Her co-stars, though, every time I saw Eric Shaeffer's elegant production, remained outstanding during the entire run, and of course, on this album. Jan Maxwell brings warmth and humility to the ice queen named Phyllis Stone, Ron Raines is a fine Ben, and the cast's standout, Danny Burstein, is a Buddy for the ages, making us sympathize with a once pitiful and unlikeable glad-handler. Elaine Paige also pulls through with a fierce "I'm Still Here", that is less of the anthem of survival Yvonne DeCarlo first sang, but an angry statement of disappointment.

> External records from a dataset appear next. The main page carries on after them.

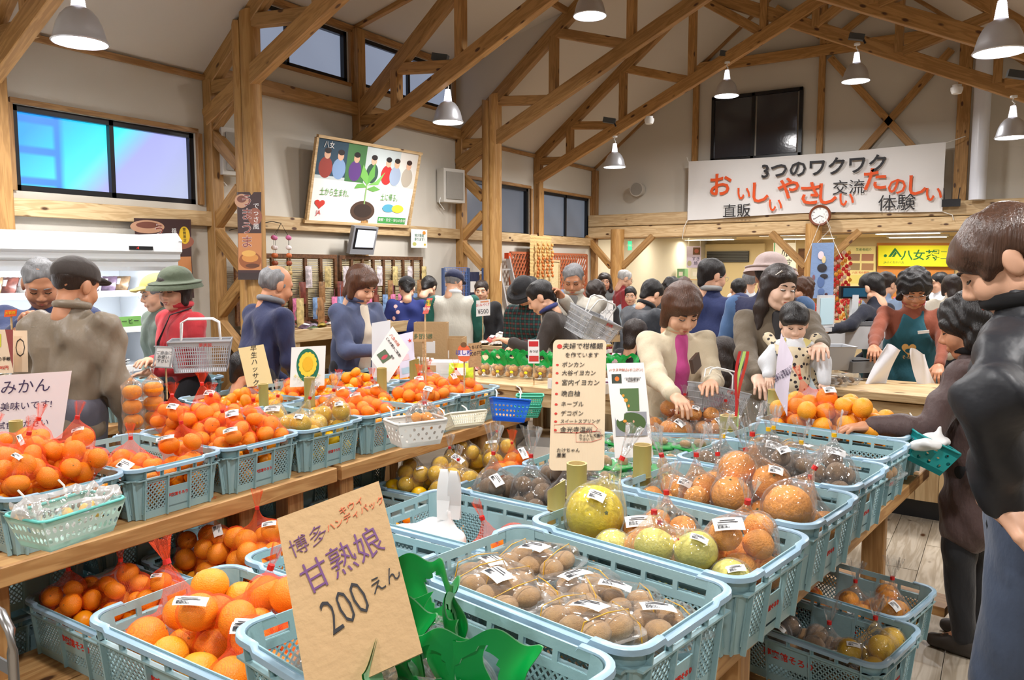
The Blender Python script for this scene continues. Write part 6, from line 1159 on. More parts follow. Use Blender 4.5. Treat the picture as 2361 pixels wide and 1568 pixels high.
board('paper_notice', 'white notice with fruit drawings on the wall rail', 'poster', gx(948, 528, -6.08), gx(985, 530, -6.08), gx(948, 571, -6.08), M['paper'], [('地方発送\n承ります!', .5, .55, .2, M['green'], {})], [('e', .8, .82, .2, .2, (226, 150, 60)), ('e', .2, .2, .24, .2, (190, 190, 110)), ('e', .85, .18, .12, .12, (222, 190, 40))], th=.002)
board('calendar_sheet', 'white sheet pinned on the second log pillar', 'poster', gd(1143, 607, 10.0), gd(1156, 607, 10.0), gd(1143, 648, 10.0), M['paper'], th=.002)
board('white_menu', 'white paper sign above the orange lattice', 'poster', gx(1330, 597, -6.05), gx(1355, 599, -6.05), gx(1331, 622, -6.05), M['paper'], [('梅干', .5, .5, .4, M['ink'], H())], th=.003)
board('clipboard_sheet', 'white sheet clipped up left of the dark red sweater man', 'sign', gd(1384, 693, 7.0), gd(1414, 693, 7.0), gd(1384, 745, 7.0), M['paper'], [('お知らせ', .5, .9, .12, M['ink'], {}), ('〇〇〇', .5, .5, .2, M['grey'], {})], stick=.0, th=.003)
# banner with brush lettering
tl, tr_, bl = Vector((-4.40, 12.16, 3.285)), Vector((-.80, 12.16, 3.27)), Vector((-4.40, 12.16, 2.365)); org = mat('brush_orange', (226, 84, 26), .7)
t = thing('cloth_banner', 'long white cloth banner with black and orange brush lettering', 'banner', tuple(bl))
mb = MB(); mb.grid(60, 14, lambda u, v: (3.6*u, .012*math.sin(17*u+3*v)+.008*math.sin(41*u-4*v)*(1-v), .93*v-.03*math.sin(PI*u)*(v)+(.05*math.sin(PI*u*1.0)**2)*(1-v))); obj('cloth', mb, mat('banner_cloth', (226, 224, 222), .85, bump=.3, bscale=8), t, sm=180)
Rb = mrot(90, 0, 0)
def btx(s_, px, py, size, m, **k): p = gy(px, py, 12.12); text(s_, size, m, t, Vector((p.x, 12.12, p.z))-bl, Rb, ext=.002, **k)
btx('3つのワクワク', 1895, 388, .27, M['ink'], thick=.02)
for s_, px, py, z in (('お', 1660, 430, .42), ('い', 1714, 448, .26), ('し', 1750, 447, .38), ('い', 1787, 475, .26), ('や', 1818, 438, .38), ('さ', 1868, 450, .40), ('し', 1905, 450, .38), ('い', 1951, 462, .26), ('た', 2017, 417, .38), ('の', 2068, 432, .29), ('し', 2112, 430, .34), ('い', 2152, 450, .26)): btx(s_, px, py, z*.92, org, thick=.018)
btx('直販', 1698, 488, .22, M['ink']); btx('交流', 1956, 434, .22, M['ink']); btx('体験', 2067, 470, .24, M['ink'])
mb = MB(); 
for P_ in ([(0, 0, .92), (-.03, 0, 1.0)], [(3.6, 0, .92), (3.72, .05, .96), (3.82, .1, 1.0)], [(3.6, 0, .0), (3.72, .02, -.05), (3.74, 0, -.12)], [(0, 0, 0), (-.05, -.02, -.12), (-.08, 0, -.3)]): mb = MB(); mb.tube(P_, .006, 5); obj('tie_cord', mb, M['cyrope'], t)
# wall clock, hanging quilt
c_ = gy(1891, 497, 12.02); t = thing('wall_clock', 'round brown wall clock with white face below the banner', 'clock', tuple(c_))
mb = MB(); mb.lathe([(.115, -.0), (.15, .0), (.155, .02), (.145, .045), (.122, .04), (.118, .02)], 36); obj('clock_rim', mb, mat('brown_lacquer', (120, 60, 30), .35), t, rot=(PI/2, 0, 0)); mb = MB(); mb.lathe([(0, .022), (.12, .022)], 32); obj('clock_face', mb, M['paper'], t, rot=(PI/2, 0, 0))
mb = MB(); [mb.bar((0, -.028, 0), (l*math.sin(a), -.028, l*math.cos(a)), .007, .003) for a, l in ((2.0, .06), (4.15, .09))]; obj('clock_hand', mb, M['ink'], t)
for k_ in range(12): a = 2*PI*k_/12; text(str(k_ or 12), .026, M['ink'], t, (.096*math.sin(a), -.025, .096*math.cos(a)), Rb)
t = thing('quilt_hanging', 'small blue quilt with a bonneted figure hung from cords under the clock', 'wall hanging', tuple(gy(1893, 688, 11.9))); w_, h_ = .30, .80
mb = MB(); mb.grid(8, 14, lambda u, v: ((u-.5)*w_*(1+.12*(1-v)), .006*math.sin(9*v+5*u), h_*v)); obj('quilt', mb, mat('quilt_blue', (126, 150, 190), .9, bump=.6, bscale=22), t, sm=180)
for cx_, cz_, sx, sz, c in ((-.02, .62, .075, .10, (226, 206, 214)), (.02, .56, .05, .09, (216, 196, 150)), (0, .44, .12, .10, (44, 42, 48)), (.03, .32, .10, .06, (44, 42, 48)), (-.01, .24, .09, .14, (84, 110, 160)), (.0, .10, .08, .08, (84, 110, 160)), (-.03, .03, .05, .03, (70, 40, 52)), (.07, .06, .04, .035, (70, 40, 52)), (-.11, .30, .035, .07, (130, 90, 100))):
    mb = MB(); n = 20; mb.add([(cx_+sx*.5*math.cos(2*PI*j/n)*1.1, -.010, cz_+sz*.6*math.sin(2*PI*j/n)) for j in range(n)]+[(cx_, -.016, cz_)], [(j, (j+1) % n, n) for j in range(n)]); obj('applique', mb, pmat(c), t)
mb = MB(); mb.tube([(-.15, 0, h_), (0, -.02, h_+.42), (.15, 0, h_)], .005, 5); mb.tube([(-.08, 0, h_), (.1, -.01, h_+.2), (0, -.02, h_+.42)], .004, 5); mb.tube([(-.15, 0, h_), (-.24, -.02, h_-.28)], .005, 5); mb.tube([(.15, 0, h_), (.26, -.02, h_-.22)], .005, 5); obj('cord', mb, M['cyrope'], t)
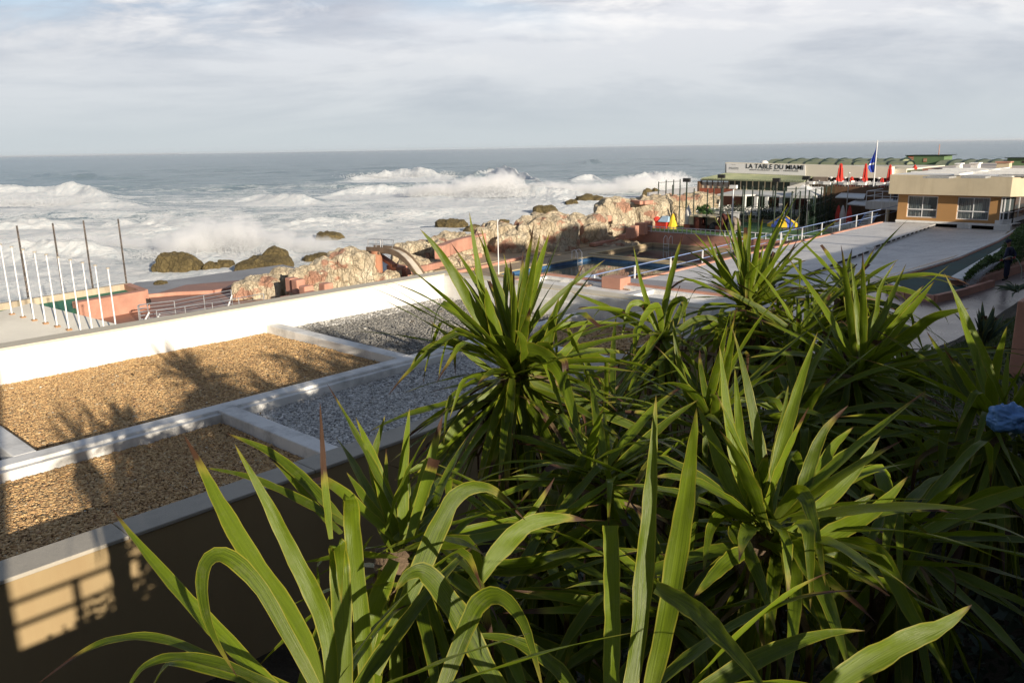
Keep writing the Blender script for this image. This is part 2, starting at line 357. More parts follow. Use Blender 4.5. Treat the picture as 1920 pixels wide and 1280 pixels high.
c3 = t.noise(t.map(pr, (.5, .9, 1), loc=(1.3, 9.0, 5)), 1.0, 5, .5)
sky_s = t.mix(1.0, sky, (1.0, 1.0, 1.0), 'MULTIPLY')
# cloud body: lavender grey underside with paler lit flanks
body = t.mix(t.ramp(c1, [(.38, 0), (.49, .5), (.58, 1)]), (2.9, 3.2, 3.85), (5.5, 5.6, 5.9))
body = t.mix(t.math('MULTIPLY', t.ramp(c2, [(.49, 0), (.64, 1)]), t.ramp(z, [(.07, 0), (.19, 1)])), body, (7.6, 7.4, 7.2))
clear = t.mix(.6, sky_s, (4.6, 6.0, 7.6))
cover = t.math('MULTIPLY', t.ramp(c3, [(.52, 0), (.62, 1)]), t.ramp(z, [(.10, 0), (.20, 1)]))
cover = t.math('MULTIPLY', cover, t.ramp(c1, [(.4, 1), (.6, .3)]))
vl = t.N('ShaderNodeVectorMath', operation='DOT_PRODUCT', inp={0: tc, 1: (-math.cos(HD), -math.sin(HD), 0)}).outputs['Value']
lf = t.math('MULTIPLY', t.math('MULTIPLY', t.ramp(vl, [(.18, 0), (.48, 1)]), t.ramp(z, [(.10, 0), (.20, 1)])), t.ramp(c2, [(.42, 1), (.58, .1)]))
cover = t.math('MAXIMUM', cover, lf)
c = t.mix(cover, body, clear)
# pale band low over the sea
hz = t.ramp(z, [(0, 1), (.02, .93), (.07, .5), (.15, 0)])
c = t.mix(hz, c, (4.1, 4.5, 4.7))
# thinner, bluer and darker sky overhead and inland
vf = t.N('ShaderNodeVectorMath', operation='DOT_PRODUCT', inp={0: tc, 1: (-math.sin(HD), math.cos(HD), 0)}).outputs['Value']
c = t.mix(t.ramp(z, [(.22, 0), (.55, 1)]), c, (.95, 1.3, 2.0))
c = t.mix(t.ramp(vf, [(.0, .8), (.55, 0)]), c, (1.1, 1.3, 1.7))
bg = t.N('ShaderNodeBackground', inp={0: c, 1: .1}).outputs[0]
o = t.N('ShaderNodeOutputWorld'); t.l.new(bg, o.inputs[0])
sc.view_settings.view_transform = 'Standard'; sc.view_settings.look = 'None'; sc.view_settings.exposure = .55; sc.view_settings.gamma = 1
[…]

I was glad to hear that this production was to be preserved, especially because of Maxwell and Burstein's performances. But I did not expect to be bowled over completely by a definitive cast album of a masterpiece, despite always admiring the fine PS Classics label and the album producer, Tommy Krasker. This recording is a gem-- capturing not only Stephen Sondheim's masterful score and Jonathan Tunick's splendid orchestration, but in a true shocker, much of the original James Goldman book. You see, Goldman revised FOLLIES heavily until his death in 1998, and his widow has become most protective of latter versions of the book, rather than the surrealistic and superb original version. (It has been reported that Sondheim has always preferred Goldman's original text.) For some odd reason, the Widow Goldman allowed Krasker to not only record much of the dialogue, but much of the original dialogue from 1971. This is quite a treat for any FOLLIES lover.
So not only do we get a beautifully produced recording of a great Sondheim score with its original orchestrations with a fine cast to boot, but we get some original Goldman gems not heard since closing night of the original staging in 1972.
FOLLIES has never been a mainstream hit. Despite a fine set of reviews for this production, and good business early on, business faltered by December, and houses were half empty by January. (The performance I attended for the last time in January had a part icularly tepid audience response.) I suppose it is too much of a "boutique" music al about growing older, the road not taken and disillusion and delusion for the MAMMA MIA! (and in 1971, NO, NO NANNETTE) crowd. But thankfully, after a botched original cast album, it has finally gotten the album it deserves.